The Sci-fi Classics Challenge was a personal challenge I started July 1, 2007, to broaden my knowledge of the best-known (and best-loved) works of science fiction. I’d just realized that, although I love the genre, I didn’t know much about its roots, or have more than sketchy knowledge of its most influential writers.
A year later, I feel like I have a much richer understanding of the genre. Of course, the ten books I read are only a fraction of all the complex, rewarding, challenging works of science fiction out there, but they are some of the best.
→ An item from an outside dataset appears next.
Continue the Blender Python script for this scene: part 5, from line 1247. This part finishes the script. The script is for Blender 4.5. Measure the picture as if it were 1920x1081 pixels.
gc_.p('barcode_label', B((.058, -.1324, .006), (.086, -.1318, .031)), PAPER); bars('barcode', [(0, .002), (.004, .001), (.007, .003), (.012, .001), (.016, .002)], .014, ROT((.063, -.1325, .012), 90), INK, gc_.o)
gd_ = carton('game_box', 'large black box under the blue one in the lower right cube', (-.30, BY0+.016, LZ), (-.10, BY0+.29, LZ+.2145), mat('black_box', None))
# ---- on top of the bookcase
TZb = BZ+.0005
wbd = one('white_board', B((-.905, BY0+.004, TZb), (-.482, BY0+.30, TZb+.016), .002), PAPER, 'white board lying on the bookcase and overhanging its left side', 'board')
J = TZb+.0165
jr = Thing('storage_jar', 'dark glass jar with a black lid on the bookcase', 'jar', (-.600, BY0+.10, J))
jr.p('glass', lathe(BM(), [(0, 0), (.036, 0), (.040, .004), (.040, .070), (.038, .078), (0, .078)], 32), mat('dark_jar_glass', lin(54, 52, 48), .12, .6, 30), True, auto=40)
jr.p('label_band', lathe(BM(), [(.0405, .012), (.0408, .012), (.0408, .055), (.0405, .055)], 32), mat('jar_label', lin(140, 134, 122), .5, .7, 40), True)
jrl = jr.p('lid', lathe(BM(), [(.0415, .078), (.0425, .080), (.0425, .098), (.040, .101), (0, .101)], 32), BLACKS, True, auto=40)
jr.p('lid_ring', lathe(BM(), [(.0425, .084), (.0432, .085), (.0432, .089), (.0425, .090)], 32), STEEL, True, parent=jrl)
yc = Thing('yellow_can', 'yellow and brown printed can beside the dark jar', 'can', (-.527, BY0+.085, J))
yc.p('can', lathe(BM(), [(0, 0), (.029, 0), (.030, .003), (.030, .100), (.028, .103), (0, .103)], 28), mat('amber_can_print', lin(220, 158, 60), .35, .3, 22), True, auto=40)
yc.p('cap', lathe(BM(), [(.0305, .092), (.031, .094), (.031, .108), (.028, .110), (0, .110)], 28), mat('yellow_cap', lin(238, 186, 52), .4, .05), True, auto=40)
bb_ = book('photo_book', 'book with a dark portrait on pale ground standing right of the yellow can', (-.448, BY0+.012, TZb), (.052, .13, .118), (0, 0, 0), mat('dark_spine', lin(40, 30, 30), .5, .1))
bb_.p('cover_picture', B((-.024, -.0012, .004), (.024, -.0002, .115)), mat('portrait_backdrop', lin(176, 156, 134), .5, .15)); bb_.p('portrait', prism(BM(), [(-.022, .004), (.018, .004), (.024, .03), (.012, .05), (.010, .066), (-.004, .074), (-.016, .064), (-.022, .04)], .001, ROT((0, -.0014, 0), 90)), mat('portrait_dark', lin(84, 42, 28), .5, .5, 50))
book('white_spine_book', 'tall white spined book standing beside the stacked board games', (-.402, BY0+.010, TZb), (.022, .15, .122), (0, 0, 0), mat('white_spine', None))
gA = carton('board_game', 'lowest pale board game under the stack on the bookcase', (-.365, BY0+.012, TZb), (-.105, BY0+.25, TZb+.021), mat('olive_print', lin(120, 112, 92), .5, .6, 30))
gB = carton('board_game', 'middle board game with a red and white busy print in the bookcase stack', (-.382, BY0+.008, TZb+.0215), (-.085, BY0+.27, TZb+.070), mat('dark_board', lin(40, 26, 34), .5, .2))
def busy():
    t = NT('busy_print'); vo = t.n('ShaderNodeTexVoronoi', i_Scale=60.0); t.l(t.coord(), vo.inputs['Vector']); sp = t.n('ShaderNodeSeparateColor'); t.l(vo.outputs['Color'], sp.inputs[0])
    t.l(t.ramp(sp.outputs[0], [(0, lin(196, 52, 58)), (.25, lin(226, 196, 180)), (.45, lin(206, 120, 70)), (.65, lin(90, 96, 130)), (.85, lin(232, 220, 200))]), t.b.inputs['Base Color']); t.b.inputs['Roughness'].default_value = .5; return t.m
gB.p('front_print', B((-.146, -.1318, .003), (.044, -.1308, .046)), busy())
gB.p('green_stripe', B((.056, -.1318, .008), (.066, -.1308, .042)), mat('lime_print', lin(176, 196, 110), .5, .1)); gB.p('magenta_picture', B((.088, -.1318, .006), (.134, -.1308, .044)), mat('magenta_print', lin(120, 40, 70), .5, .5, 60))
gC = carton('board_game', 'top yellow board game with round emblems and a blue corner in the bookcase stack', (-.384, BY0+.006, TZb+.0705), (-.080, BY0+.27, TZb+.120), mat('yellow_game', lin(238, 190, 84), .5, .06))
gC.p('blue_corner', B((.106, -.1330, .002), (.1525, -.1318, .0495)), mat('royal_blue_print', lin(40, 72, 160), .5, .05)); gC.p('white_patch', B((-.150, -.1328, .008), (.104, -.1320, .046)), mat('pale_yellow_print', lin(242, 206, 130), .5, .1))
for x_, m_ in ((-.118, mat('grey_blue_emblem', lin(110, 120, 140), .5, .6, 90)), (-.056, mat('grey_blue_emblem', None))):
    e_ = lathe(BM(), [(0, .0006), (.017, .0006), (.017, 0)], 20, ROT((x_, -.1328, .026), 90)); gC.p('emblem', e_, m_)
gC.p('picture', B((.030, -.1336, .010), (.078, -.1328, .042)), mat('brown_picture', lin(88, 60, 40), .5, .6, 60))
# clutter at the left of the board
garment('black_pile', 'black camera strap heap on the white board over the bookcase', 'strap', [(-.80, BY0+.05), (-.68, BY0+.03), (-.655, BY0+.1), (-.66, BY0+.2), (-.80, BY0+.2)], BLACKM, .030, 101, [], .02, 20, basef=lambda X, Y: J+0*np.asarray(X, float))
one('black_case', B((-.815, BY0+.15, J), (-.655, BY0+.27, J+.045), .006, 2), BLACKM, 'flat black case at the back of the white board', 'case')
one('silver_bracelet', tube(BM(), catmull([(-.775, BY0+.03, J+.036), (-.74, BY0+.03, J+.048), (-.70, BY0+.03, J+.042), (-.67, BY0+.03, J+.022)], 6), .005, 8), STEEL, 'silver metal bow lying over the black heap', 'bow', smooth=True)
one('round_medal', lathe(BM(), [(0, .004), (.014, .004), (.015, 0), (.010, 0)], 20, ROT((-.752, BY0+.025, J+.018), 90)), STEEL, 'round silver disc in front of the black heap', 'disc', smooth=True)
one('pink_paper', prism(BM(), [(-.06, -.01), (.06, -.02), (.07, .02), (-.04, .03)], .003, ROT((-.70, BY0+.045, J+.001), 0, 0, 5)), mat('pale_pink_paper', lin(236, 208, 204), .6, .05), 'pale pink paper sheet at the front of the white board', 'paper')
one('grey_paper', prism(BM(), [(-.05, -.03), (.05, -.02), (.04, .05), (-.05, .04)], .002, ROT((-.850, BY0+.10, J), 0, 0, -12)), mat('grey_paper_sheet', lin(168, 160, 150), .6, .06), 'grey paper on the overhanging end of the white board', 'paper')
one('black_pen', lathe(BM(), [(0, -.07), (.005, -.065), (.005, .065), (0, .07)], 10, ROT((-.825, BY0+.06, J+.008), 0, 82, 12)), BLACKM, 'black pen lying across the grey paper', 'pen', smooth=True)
I now know that I love Orson Scott Card’s Ender’s Game more than any sci-fi novel I’ve ever read, and that it and its sequel, Speaker for the Dead, fully deserved to win both the Hugo and Nebula awards in consecutive years. I’ve discovered that although I don’t agree that Dune, by Frank Herbert, is the best SF novel around, it is definitely among the best of the genre, as are Ursula K. Le Guin’s [review: The Left Hand of Darkness] and Foundation by Isaac Asimov.
I’ve read and enjoyed The Demolished Man, by Alfred Bester, who I’d never even heard of before I started the challenge. I finally got around to Philip K. Dick’s Do Androids Dream of Electric Sheep?, and realized that although it’s an interesting and inventive novel, Dick’s novels will probably never be among my favourites. I’ve sampled The Hitchhiker’s Guide to the Galaxy, which I didn’t enjoy, but at least now I can recognize the myriad references to it that pop up in so many other books!
I even went back to the 19th century, and read some of the earliest works of science fiction. I wasn’t thrilled with either The Time Machine or Frankenstein, but they were worth reading just to experience the roots of the genre.
All in all, I read ten books, some great and some not so great, and had a wonderful time doing it!